People talk the most shit about me," says Kanye West, "not for what I say, but what I dream." Our problem, it seems, is that we don't appreciate the Chicago rapper-producer's big ideas, so fail to recognise his unparalleled greatness. Tonight, though, both his ego and imagination are hamstrung by his lack of ambition.
All summer, West has been touring the US with a show called Glow in the Dark. A high-concept piece of hip-hop theatre - the Los Angeles Times compared it to Götterdämmerung - it features West, framed by a state-of-the-art light and projection show, alone on a specially-built stage, his band sequestered in an orchestra pit.
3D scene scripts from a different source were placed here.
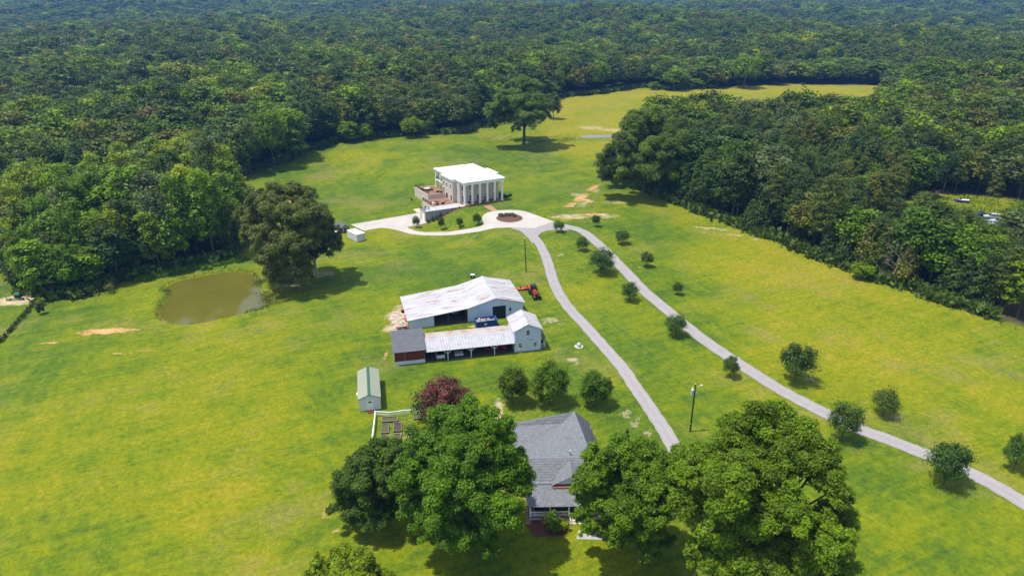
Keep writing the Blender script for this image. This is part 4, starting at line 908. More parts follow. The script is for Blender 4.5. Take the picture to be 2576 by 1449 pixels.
# ------------------------------------------------------------ shared building helpers
def text_part(s,size,mat,parent,loc,rot,ext=.02):
    cu=D.curves.new('t','FONT'); cu.body=s; cu.size=size; cu.extrude=ext; cu.align_x='CENTER'
    o=D.objects.new('tmp',cu); COL.objects.link(o); me=D.meshes.new_from_object(o.evaluated_get(bpy.context.evaluated_depsgraph_get())); D.objects.remove(o)
    me.materials.clear(); me.materials.append(mat); k=D.objects.new('lettering',me); COL.objects.link(k); k.parent=parent; k.location=loc; k.rotation_euler=rot; return k
def plane_T(p0,a,n,T=None):
    p0,a,n=Vector(p0),Vector(a).normalized(),Vector(n).normalized()
    def f(s,t,z):
        p=p0+a*s+n*t+Vector((0,0,z)); return T(*p) if T else tuple(p)
    return f
def window(parent,p0,a,n,w,h,T=None,nx=1,nz=1,fw=.09,fm=None,sill=True,name='window',glass=None):
    t=plane_T(p0,a,n,T); m=MB(t); fm=fm or WHITE
    m.box(-w/2-fw,-w/2,.003,.07,-fw,h+fw); m.box(w/2,w/2+fw,.003,.07,-fw,h+fw); m.box(-w/2,w/2,.003,.07,h,h+fw); m.box(-w/2,w/2,.003,.07,-fw,0)
    for i in range(1,nx): x=-w/2+w*i/nx; m.box(x-.025,x+.025,.03,.055,0,h)
    for i in range(1,nz): z=h*i/nz; m.box(-w/2,w/2,.032,.062,z-.03,z+.03)
    if sill: m.box(-w/2-fw-.05,w/2+fw+.05,.003,.13,-fw-.07,-fw-.003)
    o=m.build(name,fm,parent); g=MB(t); g.box(-w/2,w/2,.005,.03,0,h); g.build('pane',glass or GLASS,o); return o
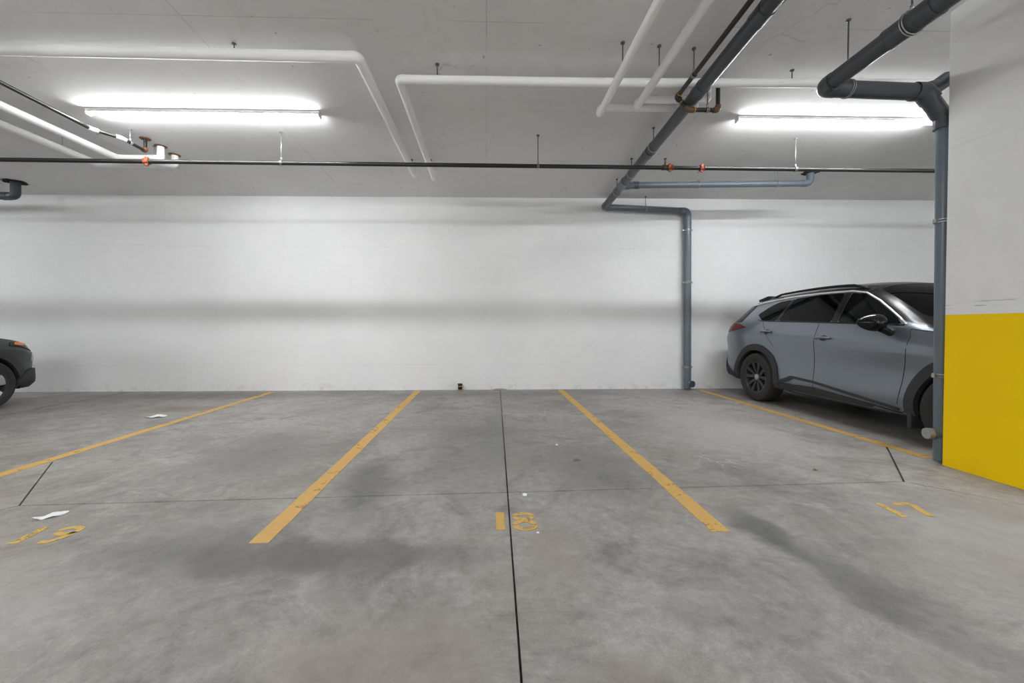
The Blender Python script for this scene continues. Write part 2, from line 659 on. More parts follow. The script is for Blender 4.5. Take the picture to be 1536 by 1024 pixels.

This appearance has been trailed as the British leg of the tour, with much made of the excessive staging requirements.
Yet West has left the lights, set and animations at home - a curious way for the self-proclaimed "world's number one artist" to treat 55,000 fans. Alicia Keys has brought her ambitiously staged As I Am tour to Europe twice already; U2 managed to take Zoo TV to post-war Sarajevo. Not for them the cheapskate option of fobbing off smaller markets with half a show.
So, deprived of the technological trimmings, West just plays his songs. From heavily percussive versions of Gold Digger and Touch the Sky, to a finale of the Daft Punk-sampling Stronger, they all work. But West is an oddly unengaging performer, scarcely able to muster a sense of connection with his audience, and what had promised to be an unmissable spectacle becomes just an average festival gig.